I honestly think that what makes Yocto and Buildroot difficult is that they want to be all things to all people and they want it at the level of baseOS -- complexity-wise, this is a wrong approach these days.

That scores one point for these next generation systems in my book.

The question #2 is not even a comparison. In Buildroot most of the integration/package logic is implemented in Makefiles and usability-wise (if you're trying to actively change the system or add a new package) it falls apart pretty quickly (it is still great if you're just using what's already there btw). In Bitbake -- the codebases is REALLY complex Python which suffers from the same issue. Contrast it with Linuxkit/Project EVE where all that logic is golang and bottle rocket which uses Rust and ask yourself whether you would rather debug a complex issue with a dozen of Makefiles all full of non-trivial recipes or look over go/rust codebase (yes, I know all these things are turing complete and thus equivalent -- but life is to short to debug Makefile).

If you don't quite believe me, there's been a number of studies about using Buildroot and Yocto for building containers. Pretty much all of them came back with the same conclusion -- the usability aspect of extending them makes it a non-starter. Here's the one from the last Kubecon that VMWare guys did: https://blogs.vmware.com/opensource/2020/02/27/distribution-...


> These next generation systems, on the other hand, don't pretend that you can build a host OS in any shape or form you want (hence very few base packages) but rather that you build "just enough of Linux to run containerd" -- the rest of what you would typically put into your baseOS goes into various containers. This is a very different approach to constructing the bootable system, but subtly so -- which I don't think a lot of people on either side of this debate appreciate.

This is a valid approach if you want to build something that can only run containers, but IMO is somewhat orthogonal to the Yocto and Buildroot goal of building distros for embedded platforms.

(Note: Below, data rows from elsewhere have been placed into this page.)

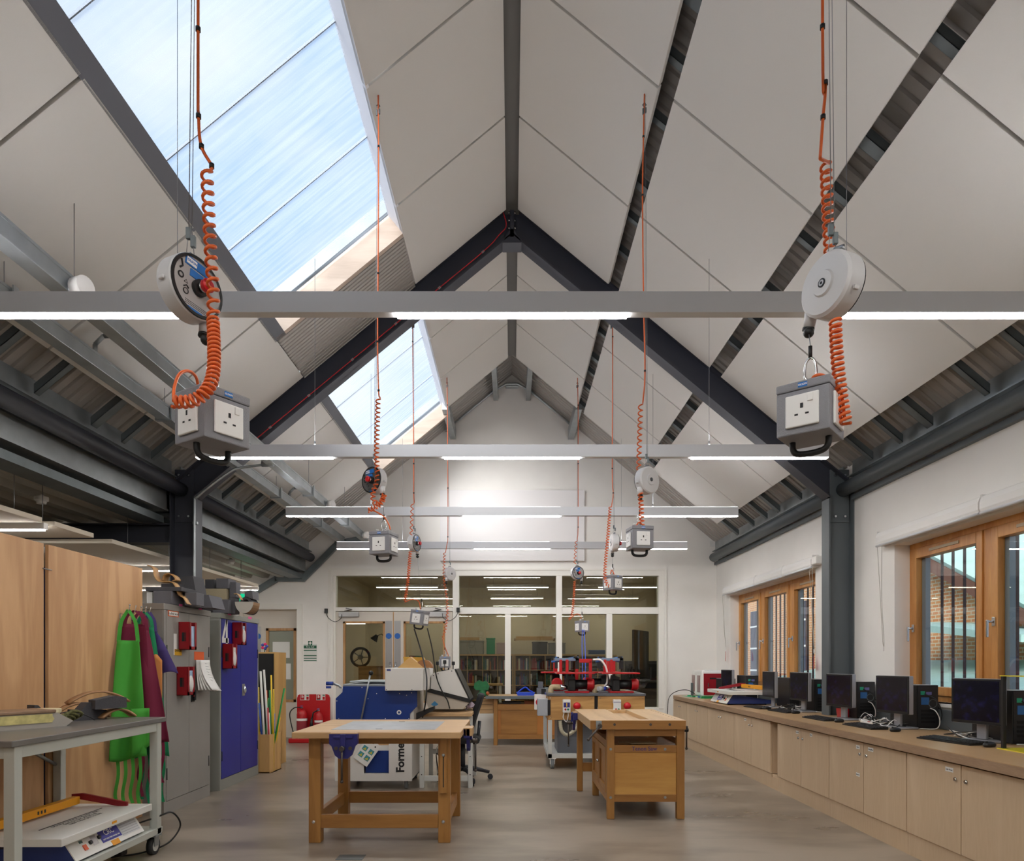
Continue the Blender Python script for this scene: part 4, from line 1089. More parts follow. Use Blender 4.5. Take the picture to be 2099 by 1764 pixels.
pendant(7, 'farthest on the right', (1183, 1174), (1193, 1283), 9.45, (.905, 9.45, zp(.905)), 22, 24,
        [(1185, 830), (1185, 950), (1185, 1080), (1183, 1105)],
        [([(1181, 1108), (1178, 1155)], 6), ([(1178, 1190), (1175, 1240), (1171, 1262), (1166, 1270)], 19)],
        [(1170, 1266), (1182, 1258), (1190, 1262), (1191, 1268)])
# long white/grey wire tails and extra leads from the boxes
mb = MB().tube(smooth_path([at(849, 1288, 7.2), at(862, 1330, 7.2), at(872, 1370, 7.0), at(875, 1400, 6.9), at(872, 1440, 6.88), at(866, 1470, 7.1)], 8), .0075, 7)
tag(mb.build('power_lead', M_BLACK), 'black lead from the tilted socket box down the left of the white machine', 'lead')
mb = MB().tube(smooth_path([at(876, 1287, 7.2), at(886, 1330, 7.2), at(892, 1372, 7.2), at(897, 1395, 7.24), at(908, 1420, 7.24), at(917, 1435, 7.24), at(922, 1452, 7.24)], 8), .0065, 7)
tag(mb.build('power_lead', M_BLACK), 'black lead from the tilted socket box across the white machine', 'lead')
for i, (dx, lab) in enumerate(((0, 'left of the two blue leads hanging from the far right socket box'), (6, 'right of the two blue leads hanging from the far right socket box'))):
    mb = MB().tube(smooth_path([at(1194 + dx * .5, 1290, 9.35), at(1193 + dx, 1320, 9.3), at(1194 + dx, 1360, 9.2), at(1194 + dx, 1398, 9.1), at(1200 + dx, 1412, 9.05)], 6), .0055, 7)
    tag(mb.build('power_lead', mat('lead_blue', '#3d63d8', .45)), lab, 'lead', 'blue power leads')
b6 = at(913, 1356, 9.45)
for (dx, dz, lab) in ((0, 0, 'front'), (-.11, -.02, 'left'), (.11, -.02, 'right')):
    t = thing('mains_plug', 'black plug in the %s socket of the far left socket box' % lab, 'plug', (b6.x + dx, b6.y - (.09 if dx == 0 else 0), b6.z + dz), 0, 'plugs in the far left socket box')
    MB().box((-.022, -.02, -.025), (.022, .004, .025), .008).build('plug_top', M_BLACK, t)
    MB().tube([(0, -.01, -.025), (0, -.015, -.12), (.02 if dx >= 0 else -.02, .02, -.25)], .005, 6).build('lead', M_BLACK, t)
# ================================================================== left side: screen, table, aprons, cabinets
M_PLYB = wood('plywood_board', '#bd8f62', '#d2a678', 'Z', .9, .55, 3.2, .35)
for (a, b, nm) in ((2.2, 4.625, 'nearer'), (4.672, 5.86, 'farther')):
    tag(MB().box((-3.195, a, 0), (-3.17, b, 2.125), .002).build('plywood_sheet', M_PLYB), 'tall plywood sheet standing as a screen on the left, %s one' % nm, 'plywood sheet', 'plywood sheets of the screen')
mb = MB().box((-3.26, 4.64, 0), (-3.235, 4.86, 1.98), .003)
t = mb.build('edging_strip', mat('post_blue', '#1f3f9a', .4)); tag(t, 'blue strip behind the gap between the two plywood sheets', 'strip')
MB().box((-3.26, 4.64, 1.98), (-3.235, 4.86, 2.12)).build('upper_end', M_LGREY, t)
tag(MB().tube([(-3.168, 4.61, 1.955), (-3.15, 4.65, 1.95), (-3.168, 4.70, 1.955)], .004, 6).build('tie_wire', M_WIRE), 'short wire tie across the gap of the plywood sheets', 'wire')
# hooks
hooks = [(5.52, 1.735), (5.61, 1.735), (5.69, 1.735), (5.77, 1.735), (5.84, 1.74)]
for i, (y, z) in enumerate(hooks):
    mb = MB().tube(smooth_path([(-3.17, y, z - .07), (-3.165, y, z - .02), (-3.13, y, z - .03), (-3.10, y, z), (-3.09, y, z + .045)], 5), .005, 6).sphere((-3.09, y, z + .047), .008, 6)
    tag(mb.build('coat_hook', M_CHROME), 'metal coat hook at the end of the plywood screen, %s from the camera' % ORD[i], 'hook', 'coat hooks on the plywood screen')
# aprons: gathered cloth hanging from the hooks
def apron(name, label, m, hook, topw, botw, zt, zb_, x_out, yaw, fold, ph, dip=.02, strapm=None, ties=2, flare=0.):
    y, z = hook
    t = thing(name, label, 'apron', (-3.10, y, z), yaw, 'aprons on the hooks')
    def fn(u, v):
        w_ = topw + (botw - topw) * v ** .8
        x = (u - .5) * w_ + flare * v
        zz = zt + (zb_ - zt) * v - dip * math.sin(u * 5 + ph) * v
        yy = -x_out * (.25 + .75 * min(1, v * 2.2)) - fold * math.sin(u * 7.5 + ph + 1.5 * v) * (.35 + .65 * v) - .012 * math.sin(v * 9 + u * 5 + ph)
        return (x, yy, zz)
    MB().grid(fn, 26, 30, True, .004).build('cloth', m, t)
    sm = strapm or m
    mb = MB()
    for s_ in (-1, 1):
        pts = smooth_path([(0, .0, .012), (s_ * topw * .32, -x_out * .15, zt * .35), (s_ * topw * .42, -x_out * .22, zt * .8), (s_ * topw * .45, -x_out * .25, zt - .01)], 5)
        for a, b in zip(pts, pts[1:]):
            dv = (b - a).normalized(); wv = Vector((.014, .006, 0))
            mb.add([a - wv, a + wv, b + wv, b - wv], [(0, 1, 2, 3)])
    mb.build('neck_strap', sm, t)
    for k in range(ties):
        x0 = (k - (ties - 1) / 2) * botw * .6 / max(1, ties - 1) + flare
        pts = smooth_path([(x0, -x_out * .6, zb_ + .05), (x0 + .01, -x_out * .7, zb_ - .12), (x0 - .012, -x_out * .6, zb_ - .28), (x0 + .006, -x_out * .65, zb_ - .36 - .04 * (k % 2))], 5)
        mb = MB()
        for a, b in zip(pts, pts[1:]):
            wv = Vector((.012, .004, 0))
            mb.add([a - wv, a + wv, b + wv, b - wv], [(0, 1, 2, 3)])
        mb.build('waist_tie', sm, t)
    return t
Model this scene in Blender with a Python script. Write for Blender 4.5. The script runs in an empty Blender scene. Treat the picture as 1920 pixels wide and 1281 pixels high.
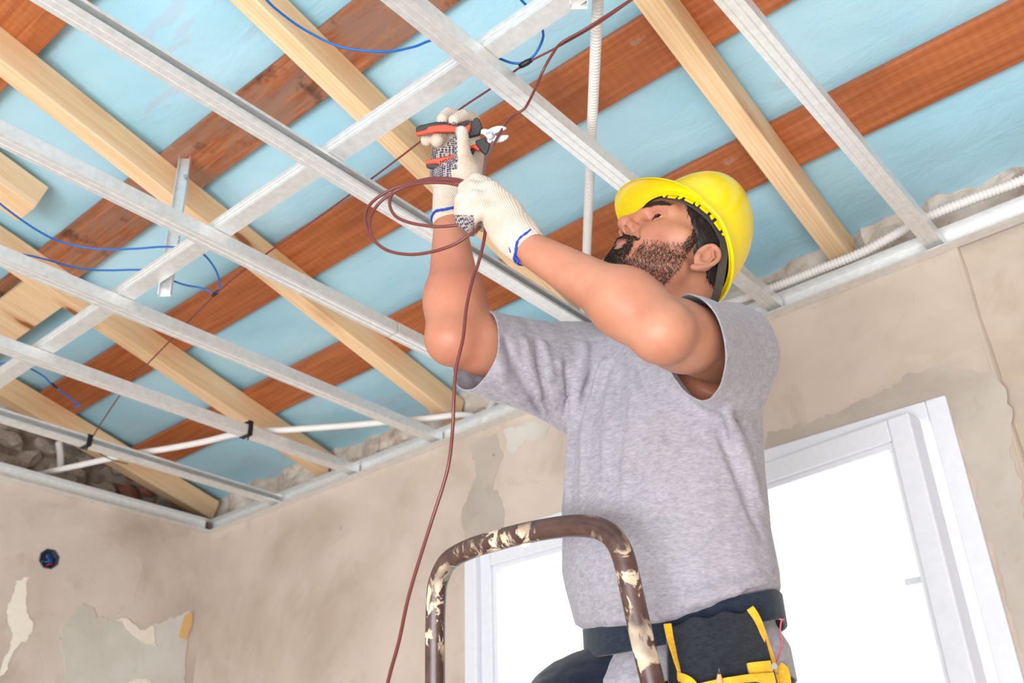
import bpy, bmesh, math, random
import numpy as np
from mathutils import Vector, Matrix, noise as mnoise

random.seed(7)
rng = np.random.default_rng(7)
scene = bpy.context.scene
COL = scene.collection
CZ = 1.45                                  # camera height above the floor

# ------------------------------------------------------------------ camera, world, lights, exposure
R = np.array([[0.7607610824421167, 0.3368679262272247, 0.5547635313544573],
              [0.6484279297548526, -0.35762094999052724, -0.6720479715330662],
              [-0.027996345392476286, 0.8709921104161862, -0.49049867302310135]])
FPX = 1822.77
cam_data = bpy.data.cameras.new('camera')
cam = bpy.data.objects.new('camera', cam_data)
COL.objects.link(cam)
M4 = Matrix.Identity(4)
for i in range(3):
    for j in range(3):
        M4[i][j] = R[i, j]
M4.translation = (0, 0, CZ)
cam.matrix_world = M4
cam_data.sensor_width = 36.0
cam_data.lens = FPX / 1920 * 36.0
cam_data.clip_start = 0.05
cam_data.dof.use_dof = True
cam_data.dof.focus_distance = 1.58
cam_data.dof.aperture_fstop = 5.6
scene.camera = cam

world = bpy.data.worlds.new('overcast_sky')
scene.world = world
world.use_nodes = True
wn = world.node_tree
bg = wn.nodes['Background']
bg.inputs['Color'].default_value = (0.92, 0.96, 1.0, 1)
bg.inputs['Strength'].default_value = 1.6

def area(name, loc, target, size, sizey, power, color=(1, 1, 1)):
    ld = bpy.data.lights.new(name, 'AREA')
    ld.shape = 'RECTANGLE'
    ld.size = size
    ld.size_y = sizey
    ld.energy = power
    ld.color = color
    o = bpy.data.objects.new(name, ld)
    COL.objects.link(o)
    o.location = loc
    d = Vector(target) - Vector(loc)
    o.rotation_euler = d.to_track_quat('-Z', 'Y').to_euler()
    return o

area('front_up_fill', (0.2, -1.9, 0.60), (-1.3, 1.3, 2.75), 3.2, 1.2, 135, (0.96, 0.98, 1.0))  # added low fill lamp, aimed up to brighten the ceiling

vs = scene.view_settings
scene.display_settings.display_device = 'sRGB'
vs.view_transform = 'Standard'
vs.look = 'None'
vs.gamma = 1.0
vs.use_curve_mapping = False
vs.exposure = 0.40

# ------------------------------------------------------------------ measuring helpers (points are relative to the camera; add CZ for the floor)
def ray(u, v):
    return R @ np.array([(u - 960) / FPX, -(v - 640.5) / FPX, -1.0])
def P(u, v, D):
    return ray(u, v) * D + np.array([0, 0, CZ])
def onz(u, v, z):                          # on a horizontal plane z above the camera
    d = ray(u, v)
    return d * (z / d[2]) + np.array([0, 0, CZ])
def ony(u, v, y):
    d = ray(u, v)
    return d * (y / d[1]) + np.array([0, 0, CZ])
def onx(u, v, x):
    d = ray(u, v)
    return d * (x / d[0]) + np.array([0, 0, CZ])
def S(r, g, b):
    f = lambda c: (c / 255 / 12.92) if c / 255 <= 0.04045 else ((c / 255 + 0.055) / 1.055) ** 2.4
    return (f(r), f(g), f(b), 1.0)

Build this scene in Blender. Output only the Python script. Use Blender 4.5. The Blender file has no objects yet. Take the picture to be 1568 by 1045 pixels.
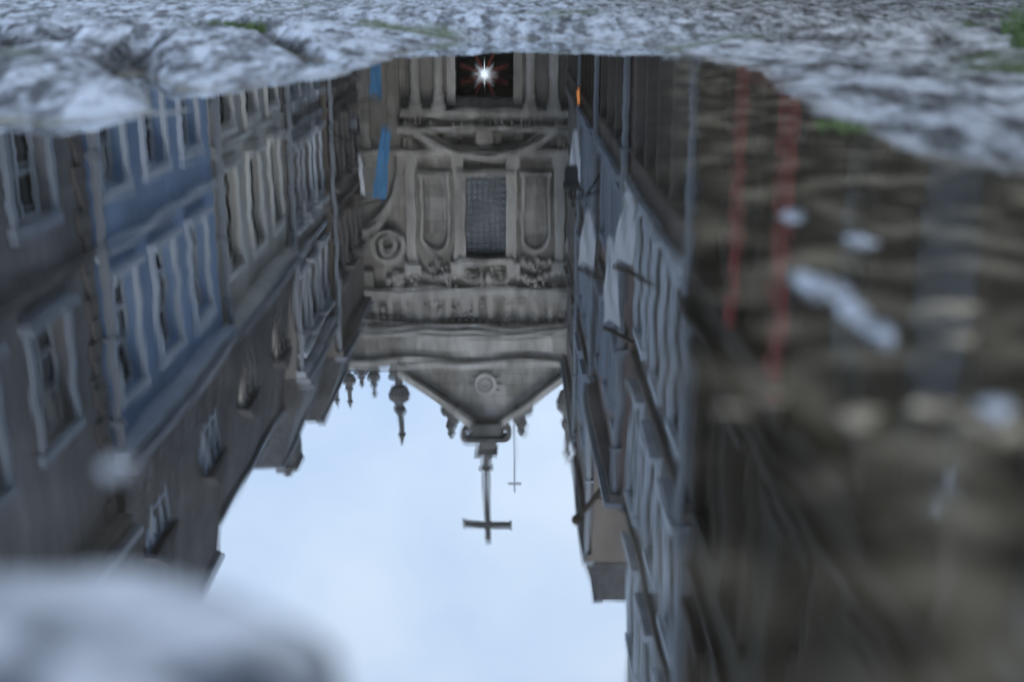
import bpy, math, random
import numpy as np
from mathutils import Vector
random.seed(4)
S=1.2
scene=bpy.context.scene
scene.view_settings.view_transform='Standard'
scene.view_settings.look='None'
scene.view_settings.exposure=0

# ------------------------------------------------------------------ materials
def newmat(name):
    m=bpy.data.materials.new(name); m.use_nodes=True
    nt=m.node_tree; nt.nodes.clear()
    return m,nt,nt.nodes,nt.links
def mat(name,c,rough=.8,var=.35,scale=1.5,bump=.3,dark=None,metal=0,streak=True,bscale=None,spec=.3,brick=None,stain=0):
    m,nt,N,L=newmat(name)
    out=N.new('ShaderNodeOutputMaterial'); p=N.new('ShaderNodeBsdfPrincipled')
    L.new(p.outputs[0],out.inputs[0])
    tc=N.new('ShaderNodeTexCoord')
    n1=N.new('ShaderNodeTexNoise'); n1.inputs['Scale'].default_value=scale; n1.inputs['Detail'].default_value=8; n1.inputs['Roughness'].default_value=.65
    mp=N.new('ShaderNodeMapping'); mp.inputs['Scale'].default_value=(1,1,.3 if streak else 1)
    L.new(tc.outputs['Object'],mp.inputs[0]); L.new(mp.outputs[0],n1.inputs['Vector'])
    r=N.new('ShaderNodeValToRGB'); r.color_ramp.elements[0].position=.3; r.color_ramp.elements[1].position=.7
    d=dark or tuple(x*(1-var) for x in c)
    l=tuple(min(1,x*(1+var*.5)) for x in c)
    r.color_ramp.elements[0].color=(*d,1); r.color_ramp.elements[1].color=(*l,1)
    L.new(n1.outputs['Fac'],r.inputs[0])
    col=r.outputs[0]
    if brick:
        sep=N.new('ShaderNodeSeparateXYZ'); L.new(tc.outputs['Object'],sep.inputs[0])
        cmb=N.new('ShaderNodeCombineXYZ')
        add=N.new('ShaderNodeMath'); add.operation='ADD'
        L.new(sep.outputs[0],add.inputs[0]); L.new(sep.outputs[1],add.inputs[1])
        L.new(add.outputs[0],cmb.inputs[0]); L.new(sep.outputs[2],cmb.inputs[1])
        b=N.new('ShaderNodeTexBrick'); b.inputs['Scale'].default_value=1
        b.inputs['Brick Width'].default_value=brick[0]; b.inputs['Row Height'].default_value=brick[1]; b.inputs['Mortar Size'].default_value=.012
        b.inputs['Color1'].default_value=(1,1,1,1); b.inputs['Color2'].default_value=(.68,.67,.65,1); b.inputs['Mortar'].default_value=(.45,.43,.4,1)
        L.new(cmb.outputs[0],b.inputs['Vector'])
        mx=N.new('ShaderNodeMixRGB'); mx.blend_type='MULTIPLY'; mx.inputs[0].default_value=.9
        L.new(col,mx.inputs[1]); L.new(b.outputs['Color'],mx.inputs[2]); col=mx.outputs[0]
    if stain:
        ns=N.new('ShaderNodeTexNoise'); ns.inputs['Scale'].default_value=.55; ns.inputs['Detail'].default_value=9; ns.inputs['Roughness'].default_value=.72
        L.new(mp.outputs[0],ns.inputs['Vector'])
        rs=N.new('ShaderNodeValToRGB'); rs.color_ramp.elements[0].position=.42; rs.color_ramp.elements[1].position=.58
        rs.color_ramp.elements[0].color=(.42,.40,.36,1); rs.color_ramp.elements[1].color=(1,1,1,1); L.new(ns.outputs['Fac'],rs.inputs[0])
        mx=N.new('ShaderNodeMixRGB'); mx.blend_type='MULTIPLY'; mx.inputs[0].default_value=stain
        L.new(col,mx.inputs[1]); L.new(rs.outputs[0],mx.inputs[2]); col=mx.outputs[0]
    L.new(col,p.inputs['Base Color'])
    p.inputs['Roughness'].default_value=rough; p.inputs['Metallic'].default_value=metal
    p.inputs['Specular IOR Level'].default_value=spec
    n2=N.new('ShaderNodeTexNoise'); n2.inputs['Scale'].default_value=bscale or scale*8; n2.inputs['Detail'].default_value=6
    L.new(tc.outputs['Object'],n2.inputs['Vector'])
    bp=N.new('ShaderNodeBump'); bp.inputs['Strength'].default_value=bump; bp.inputs['Distance'].default_value=.03
    L.new(n2.outputs['Fac'],bp.inputs['Height']); L.new(bp.outputs[0],p.inputs['Normal'])
    return m
def glassmat(name,rough=.08):
    m,nt,N,L=newmat(name)
    out=N.new('ShaderNodeOutputMaterial'); p=N.new('ShaderNodeBsdfPrincipled')
    L.new(p.outputs[0],out.inputs[0])
    p.inputs['Roughness'].default_value=rough; p.inputs['Specular IOR Level'].default_value=.9
    tc=N.new('ShaderNodeTexCoord'); n=N.new('ShaderNodeTexNoise'); n.inputs['Scale'].default_value=1.3
    bp=N.new('ShaderNodeBump'); bp.inputs['Strength'].default_value=.2; bp.inputs['Distance'].default_value=.05
    L.new(tc.outputs['Object'],n.inputs['Vector']); L.new(n.outputs['Fac'],bp.inputs['Height']); L.new(bp.outputs[0],p.inputs['Normal'])
    r=N.new('ShaderNodeValToRGB'); r.color_ramp.elements[0].position=.42; r.color_ramp.elements[1].position=.6
    r.color_ramp.elements[0].color=(.03,.034,.04,1); r.color_ramp.elements[1].color=(.24,.25,.27,1)
    n2=N.new('ShaderNodeTexNoise'); n2.inputs['Scale'].default_value=.9; L.new(tc.outputs['Object'],n2.inputs['Vector']); L.new(n2.outputs['Fac'],r.inputs[0]); L.new(r.outputs[0],p.inputs['Base Color'])
    return m
def emit(name,c,s):
    m,nt,N,L=newmat(name)
    out=N.new('ShaderNodeOutputMaterial'); e=N.new('ShaderNodeEmission'); e.inputs[0].default_value=(*c,1); e.inputs[1].default_value=s
    L.new(e.outputs[0],out.inputs[0]); return m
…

It's awesome that people are making new tools to do similar things to Yocto and Buildroot in this post-container world, but I don't think it's really fair to say that bottlerocket is a direct competitor to Yocto/Buildroot. It's probably fairer to say that bottlerocket makes it easier to do things that Yocto/Buildroot aren't really designed to do. Hopefully both live on, serving their own niche! I'm all for specialised tools rather than generic 'do it all' tools.